→ Records supplied
================

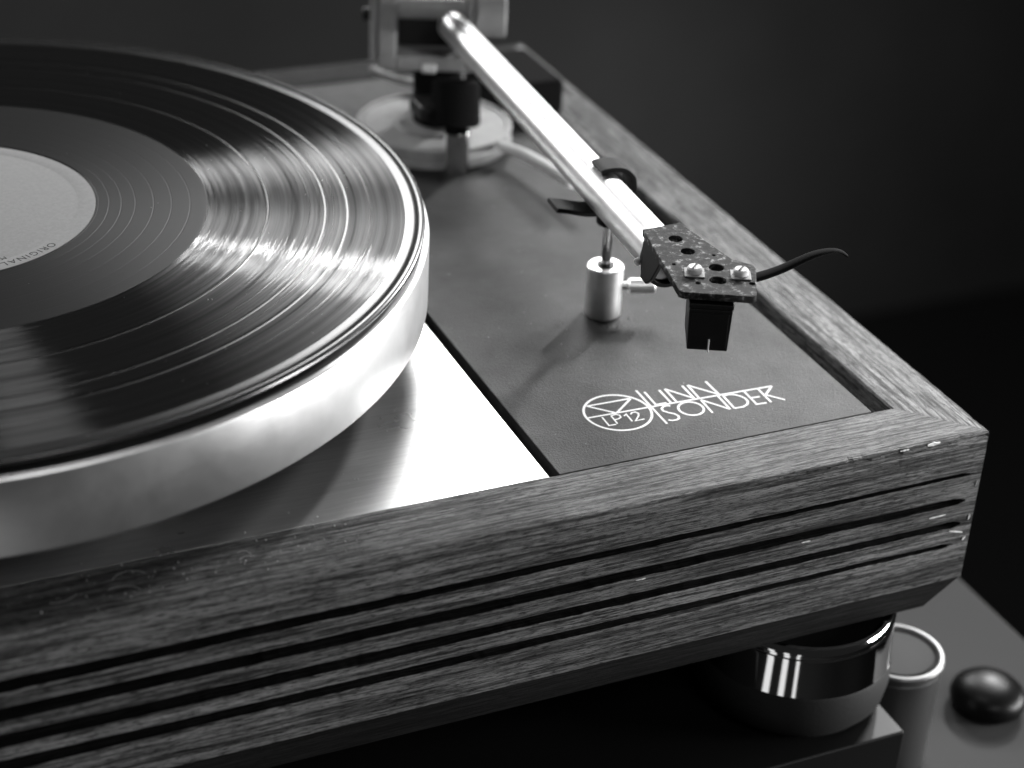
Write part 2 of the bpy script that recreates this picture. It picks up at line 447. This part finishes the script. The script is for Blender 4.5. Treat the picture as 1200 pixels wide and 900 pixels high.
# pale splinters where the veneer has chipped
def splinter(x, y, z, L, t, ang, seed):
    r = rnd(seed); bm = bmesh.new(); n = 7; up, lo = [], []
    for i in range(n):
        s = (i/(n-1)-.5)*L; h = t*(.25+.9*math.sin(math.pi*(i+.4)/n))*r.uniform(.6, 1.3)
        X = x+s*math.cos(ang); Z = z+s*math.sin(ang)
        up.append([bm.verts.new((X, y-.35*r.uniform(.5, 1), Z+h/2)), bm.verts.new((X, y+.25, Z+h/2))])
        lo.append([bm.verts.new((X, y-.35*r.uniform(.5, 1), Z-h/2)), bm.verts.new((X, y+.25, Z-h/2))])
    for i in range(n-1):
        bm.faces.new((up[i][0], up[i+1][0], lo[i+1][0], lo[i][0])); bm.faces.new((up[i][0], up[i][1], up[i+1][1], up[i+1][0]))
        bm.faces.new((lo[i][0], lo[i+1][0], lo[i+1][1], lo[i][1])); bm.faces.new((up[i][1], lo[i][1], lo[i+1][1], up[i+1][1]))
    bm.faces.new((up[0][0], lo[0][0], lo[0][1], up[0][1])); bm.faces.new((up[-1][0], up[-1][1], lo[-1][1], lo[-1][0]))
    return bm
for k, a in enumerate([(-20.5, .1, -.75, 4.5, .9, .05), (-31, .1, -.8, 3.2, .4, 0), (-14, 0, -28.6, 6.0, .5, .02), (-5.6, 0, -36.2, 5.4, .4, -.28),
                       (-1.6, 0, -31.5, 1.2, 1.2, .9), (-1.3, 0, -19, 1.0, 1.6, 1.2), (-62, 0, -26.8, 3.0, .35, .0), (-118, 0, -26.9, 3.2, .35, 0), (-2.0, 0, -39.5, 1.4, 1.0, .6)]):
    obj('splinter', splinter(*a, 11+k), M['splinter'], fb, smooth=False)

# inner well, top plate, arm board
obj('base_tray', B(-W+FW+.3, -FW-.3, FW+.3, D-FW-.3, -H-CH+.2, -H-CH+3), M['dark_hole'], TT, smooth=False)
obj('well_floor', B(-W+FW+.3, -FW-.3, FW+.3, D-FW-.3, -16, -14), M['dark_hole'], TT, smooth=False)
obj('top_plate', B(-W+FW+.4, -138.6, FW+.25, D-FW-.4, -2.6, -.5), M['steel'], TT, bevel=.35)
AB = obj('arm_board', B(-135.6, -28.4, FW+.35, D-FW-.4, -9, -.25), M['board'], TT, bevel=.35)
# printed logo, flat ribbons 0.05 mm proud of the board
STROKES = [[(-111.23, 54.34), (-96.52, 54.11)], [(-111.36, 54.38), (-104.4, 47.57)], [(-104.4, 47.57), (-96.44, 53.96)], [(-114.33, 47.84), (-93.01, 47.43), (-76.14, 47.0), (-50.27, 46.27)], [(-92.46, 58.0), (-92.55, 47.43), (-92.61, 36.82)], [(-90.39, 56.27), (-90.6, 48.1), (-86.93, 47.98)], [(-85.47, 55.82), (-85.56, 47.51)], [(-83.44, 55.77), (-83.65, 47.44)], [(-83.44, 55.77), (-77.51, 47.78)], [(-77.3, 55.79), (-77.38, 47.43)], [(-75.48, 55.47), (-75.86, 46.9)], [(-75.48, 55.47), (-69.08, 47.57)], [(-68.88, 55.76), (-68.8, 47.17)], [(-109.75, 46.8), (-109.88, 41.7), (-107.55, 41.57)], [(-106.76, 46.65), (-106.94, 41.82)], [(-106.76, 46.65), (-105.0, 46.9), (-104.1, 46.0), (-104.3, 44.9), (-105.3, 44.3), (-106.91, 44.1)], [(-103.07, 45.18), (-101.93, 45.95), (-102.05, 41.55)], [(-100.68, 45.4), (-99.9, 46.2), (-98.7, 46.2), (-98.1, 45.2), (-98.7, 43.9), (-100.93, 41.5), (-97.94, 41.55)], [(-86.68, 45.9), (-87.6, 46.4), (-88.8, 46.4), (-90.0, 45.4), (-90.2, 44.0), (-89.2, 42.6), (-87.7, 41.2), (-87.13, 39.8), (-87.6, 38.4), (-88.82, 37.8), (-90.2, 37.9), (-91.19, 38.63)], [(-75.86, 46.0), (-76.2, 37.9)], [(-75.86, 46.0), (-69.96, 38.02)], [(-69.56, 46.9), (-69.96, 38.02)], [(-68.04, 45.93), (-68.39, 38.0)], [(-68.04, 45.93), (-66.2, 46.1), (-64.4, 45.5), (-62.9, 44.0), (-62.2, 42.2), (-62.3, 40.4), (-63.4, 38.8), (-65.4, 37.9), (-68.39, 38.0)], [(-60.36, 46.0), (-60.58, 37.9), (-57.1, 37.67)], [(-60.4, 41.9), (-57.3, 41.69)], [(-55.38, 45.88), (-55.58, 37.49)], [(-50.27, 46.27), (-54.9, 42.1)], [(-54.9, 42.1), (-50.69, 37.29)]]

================

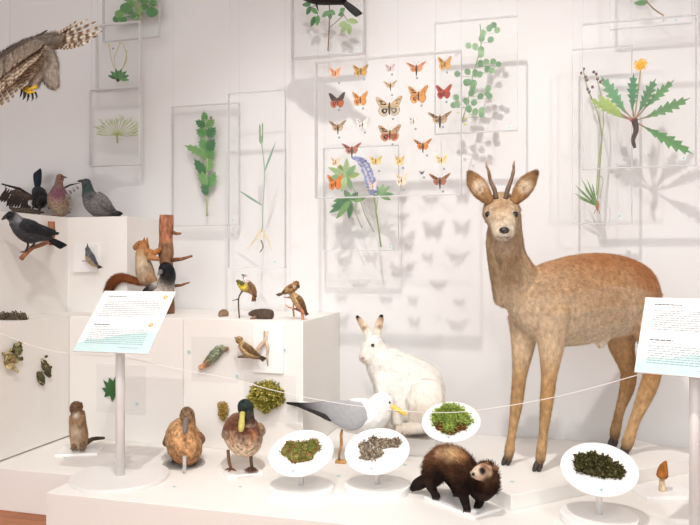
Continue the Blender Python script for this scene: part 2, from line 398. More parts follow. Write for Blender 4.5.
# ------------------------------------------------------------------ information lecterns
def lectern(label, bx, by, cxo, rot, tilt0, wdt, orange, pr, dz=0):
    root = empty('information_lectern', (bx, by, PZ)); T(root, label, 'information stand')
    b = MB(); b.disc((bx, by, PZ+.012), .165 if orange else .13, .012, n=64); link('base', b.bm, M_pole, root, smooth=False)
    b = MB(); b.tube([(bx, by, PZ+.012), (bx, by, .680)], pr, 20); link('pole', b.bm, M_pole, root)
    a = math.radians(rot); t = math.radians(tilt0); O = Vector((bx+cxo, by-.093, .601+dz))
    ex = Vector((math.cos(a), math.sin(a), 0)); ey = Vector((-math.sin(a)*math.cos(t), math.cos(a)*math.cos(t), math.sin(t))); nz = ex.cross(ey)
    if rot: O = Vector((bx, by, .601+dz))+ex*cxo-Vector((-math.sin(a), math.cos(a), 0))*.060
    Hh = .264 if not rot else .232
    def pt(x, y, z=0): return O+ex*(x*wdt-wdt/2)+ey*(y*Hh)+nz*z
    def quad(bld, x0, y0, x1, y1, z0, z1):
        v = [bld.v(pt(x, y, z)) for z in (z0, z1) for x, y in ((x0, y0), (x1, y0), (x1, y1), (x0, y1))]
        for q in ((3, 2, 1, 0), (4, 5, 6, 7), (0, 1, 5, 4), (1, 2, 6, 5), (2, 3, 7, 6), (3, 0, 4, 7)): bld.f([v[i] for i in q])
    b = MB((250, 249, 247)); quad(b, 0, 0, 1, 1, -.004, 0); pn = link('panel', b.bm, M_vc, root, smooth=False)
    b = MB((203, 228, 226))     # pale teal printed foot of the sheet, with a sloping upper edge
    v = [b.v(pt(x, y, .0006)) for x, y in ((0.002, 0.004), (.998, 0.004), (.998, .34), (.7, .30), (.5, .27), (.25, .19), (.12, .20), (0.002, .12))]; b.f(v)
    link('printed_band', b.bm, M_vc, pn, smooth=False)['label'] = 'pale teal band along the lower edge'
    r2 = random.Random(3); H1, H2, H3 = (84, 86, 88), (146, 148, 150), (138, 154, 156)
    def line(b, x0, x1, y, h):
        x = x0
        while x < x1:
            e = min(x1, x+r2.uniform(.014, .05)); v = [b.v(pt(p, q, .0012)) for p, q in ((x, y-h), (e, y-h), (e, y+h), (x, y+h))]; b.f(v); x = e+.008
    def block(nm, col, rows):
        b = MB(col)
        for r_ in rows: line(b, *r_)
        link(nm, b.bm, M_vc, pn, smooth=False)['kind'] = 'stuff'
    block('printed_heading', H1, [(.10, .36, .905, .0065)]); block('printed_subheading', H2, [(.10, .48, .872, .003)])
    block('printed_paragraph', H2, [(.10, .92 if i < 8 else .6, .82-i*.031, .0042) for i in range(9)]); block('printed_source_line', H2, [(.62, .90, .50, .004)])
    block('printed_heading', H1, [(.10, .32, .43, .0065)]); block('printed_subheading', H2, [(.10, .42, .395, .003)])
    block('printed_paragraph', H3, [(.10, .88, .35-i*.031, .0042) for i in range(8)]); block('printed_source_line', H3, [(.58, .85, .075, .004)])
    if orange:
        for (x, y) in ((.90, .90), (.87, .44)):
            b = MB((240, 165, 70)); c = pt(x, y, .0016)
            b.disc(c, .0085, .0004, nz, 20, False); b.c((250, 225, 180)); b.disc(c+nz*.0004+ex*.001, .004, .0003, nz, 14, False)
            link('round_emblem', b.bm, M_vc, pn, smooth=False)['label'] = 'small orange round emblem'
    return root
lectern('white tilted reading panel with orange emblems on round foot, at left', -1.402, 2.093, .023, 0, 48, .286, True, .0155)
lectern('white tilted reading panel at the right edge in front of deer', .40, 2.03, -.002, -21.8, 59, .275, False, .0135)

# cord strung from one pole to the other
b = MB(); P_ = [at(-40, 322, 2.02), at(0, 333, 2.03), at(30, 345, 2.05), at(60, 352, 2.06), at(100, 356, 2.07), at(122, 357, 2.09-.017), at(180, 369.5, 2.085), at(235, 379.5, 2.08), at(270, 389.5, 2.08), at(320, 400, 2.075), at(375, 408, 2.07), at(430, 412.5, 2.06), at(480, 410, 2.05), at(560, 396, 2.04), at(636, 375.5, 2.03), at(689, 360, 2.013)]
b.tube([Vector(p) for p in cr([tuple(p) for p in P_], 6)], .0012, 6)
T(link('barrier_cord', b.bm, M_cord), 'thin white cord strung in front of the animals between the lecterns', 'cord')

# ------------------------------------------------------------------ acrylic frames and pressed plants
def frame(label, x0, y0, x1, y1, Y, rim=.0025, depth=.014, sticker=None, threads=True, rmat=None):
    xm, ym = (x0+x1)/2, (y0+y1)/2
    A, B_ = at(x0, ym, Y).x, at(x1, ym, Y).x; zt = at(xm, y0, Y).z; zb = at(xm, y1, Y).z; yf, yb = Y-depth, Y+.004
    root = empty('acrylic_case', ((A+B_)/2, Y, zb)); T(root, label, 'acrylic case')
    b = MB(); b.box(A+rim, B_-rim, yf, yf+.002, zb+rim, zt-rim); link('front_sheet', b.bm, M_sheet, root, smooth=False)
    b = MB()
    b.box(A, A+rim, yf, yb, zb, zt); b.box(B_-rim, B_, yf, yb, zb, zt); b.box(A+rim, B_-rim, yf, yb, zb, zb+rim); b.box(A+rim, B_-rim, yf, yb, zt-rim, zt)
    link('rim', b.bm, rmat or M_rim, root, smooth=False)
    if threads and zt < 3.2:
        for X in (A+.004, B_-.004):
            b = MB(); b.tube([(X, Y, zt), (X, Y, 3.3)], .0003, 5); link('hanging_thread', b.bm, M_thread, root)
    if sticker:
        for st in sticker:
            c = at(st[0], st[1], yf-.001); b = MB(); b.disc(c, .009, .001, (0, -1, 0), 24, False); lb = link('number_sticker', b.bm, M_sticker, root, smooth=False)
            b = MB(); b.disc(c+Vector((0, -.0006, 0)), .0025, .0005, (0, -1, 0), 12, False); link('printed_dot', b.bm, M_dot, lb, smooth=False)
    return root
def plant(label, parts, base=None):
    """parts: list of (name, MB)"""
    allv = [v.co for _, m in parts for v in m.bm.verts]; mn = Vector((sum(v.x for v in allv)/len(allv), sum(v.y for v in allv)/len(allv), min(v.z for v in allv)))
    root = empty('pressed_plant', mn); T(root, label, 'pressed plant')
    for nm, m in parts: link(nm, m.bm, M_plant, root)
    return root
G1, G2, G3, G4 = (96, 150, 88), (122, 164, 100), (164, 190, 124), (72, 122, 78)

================

→ Do this
Return, unchanged, the run of lines above that opens with the line containing "Write part 2" and closes with the line containing "M['splinter'], fb, smooth=False)". Include both.

→ Written response
Write part 2 of the bpy script that recreates this picture. It picks up at line 447. This part finishes the script. The script is for Blender 4.5. Treat the picture as 1200 pixels wide and 900 pixels high.
# pale splinters where the veneer has chipped
def splinter(x, y, z, L, t, ang, seed):
    r = rnd(seed); bm = bmesh.new(); n = 7; up, lo = [], []
    for i in range(n):
        s = (i/(n-1)-.5)*L; h = t*(.25+.9*math.sin(math.pi*(i+.4)/n))*r.uniform(.6, 1.3)
        X = x+s*math.cos(ang); Z = z+s*math.sin(ang)
        up.append([bm.verts.new((X, y-.35*r.uniform(.5, 1), Z+h/2)), bm.verts.new((X, y+.25, Z+h/2))])
        lo.append([bm.verts.new((X, y-.35*r.uniform(.5, 1), Z-h/2)), bm.verts.new((X, y+.25, Z-h/2))])
    for i in range(n-1):
        bm.faces.new((up[i][0], up[i+1][0], lo[i+1][0], lo[i][0])); bm.faces.new((up[i][0], up[i][1], up[i+1][1], up[i+1][0]))
        bm.faces.new((lo[i][0], lo[i+1][0], lo[i+1][1], lo[i][1])); bm.faces.new((up[i][1], lo[i][1], lo[i+1][1], up[i+1][1]))
    bm.faces.new((up[0][0], lo[0][0], lo[0][1], up[0][1])); bm.faces.new((up[-1][0], up[-1][1], lo[-1][1], lo[-1][0]))
    return bm
for k, a in enumerate([(-20.5, .1, -.75, 4.5, .9, .05), (-31, .1, -.8, 3.2, .4, 0), (-14, 0, -28.6, 6.0, .5, .02), (-5.6, 0, -36.2, 5.4, .4, -.28),
                       (-1.6, 0, -31.5, 1.2, 1.2, .9), (-1.3, 0, -19, 1.0, 1.6, 1.2), (-62, 0, -26.8, 3.0, .35, .0), (-118, 0, -26.9, 3.2, .35, 0), (-2.0, 0, -39.5, 1.4, 1.0, .6)]):
    obj('splinter', splinter(*a, 11+k), M['splinter'], fb, smooth=False)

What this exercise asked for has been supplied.